Orange Prize for Fiction Stirs Controversy

Posted on April 18, 2005

The Telegraph (UK) reports on the six women authors who have been short-listed for the £30,000 Orange Prize for Fiction, which is for women writers only. Apparently, some of the six finalists have quite a colorful past. The Telegraph says shortlisted authors are: Joolz Denby for Billie Morgan, Jane Gardam for Old Filth, Sheri Holman for The Mammoth Cheese, Marina Lewycka for A Short History of Tractors in Ukrainian, Maile Meloy for Liars and Saints, Lionel Shriver for We Need to Talk About Kevin. (Lionel Shriver is a woman: she changed her name to a boy's when she was 15). Jane Gardam is in her mid-70's and was shortlisted for the Booker Prize in 1978, and has won the Whitbread Best Novel Award. Most of the other authors are unknowns. But name of Joolz Denby certainly raised a few eyebrows.

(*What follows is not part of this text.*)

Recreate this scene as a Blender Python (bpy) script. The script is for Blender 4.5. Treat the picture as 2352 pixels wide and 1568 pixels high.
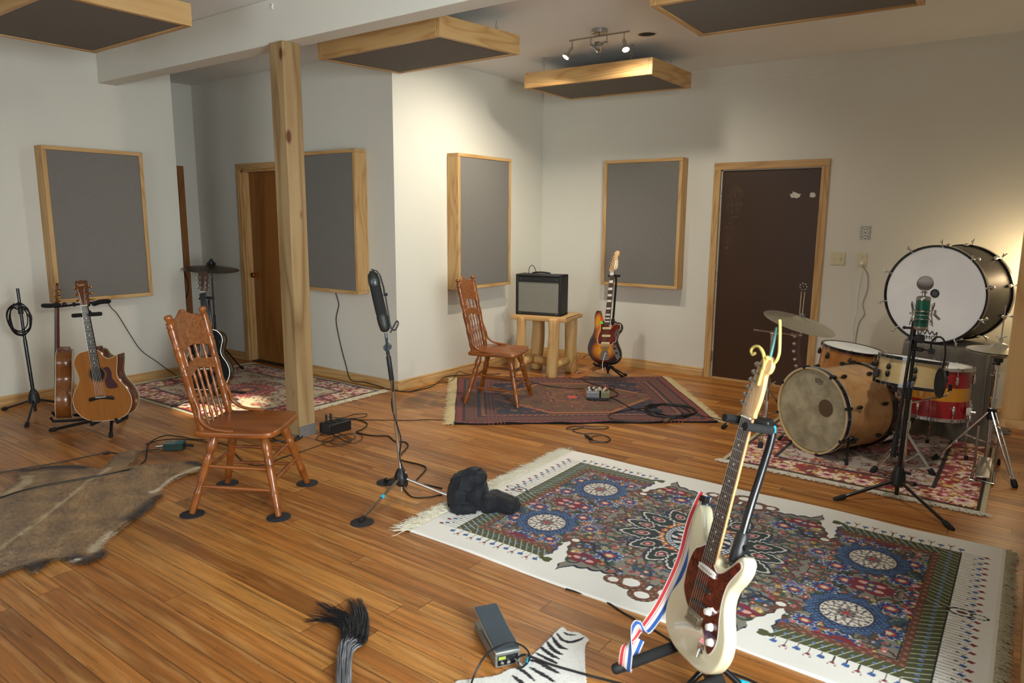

Far and away the most colourful is [Joolz] Denby, 50 this year, who went to a private school in Harrogate. She soon rebelled and at the age of 19 married a member of Satan's Slaves bike gang. The marriage lasted four years but left a legacy.

Some 70 per cent of her body is covered with tattoos and she has 25 body piercings in her ears, nose and chin. A punk poet, she has toured with the band New Model Army for the past 25 years.

Billie Morgan, her third book, is published by the small firm Serpent's Tail after she was dropped by HarperCollins - and it is not for the faint-hearted. Replete with details about drugs, a teenage gang rape and an episode when a severed head is put on display at a bikers' party, it is the confessional but fictional story of a "biker chick" involved in a murder.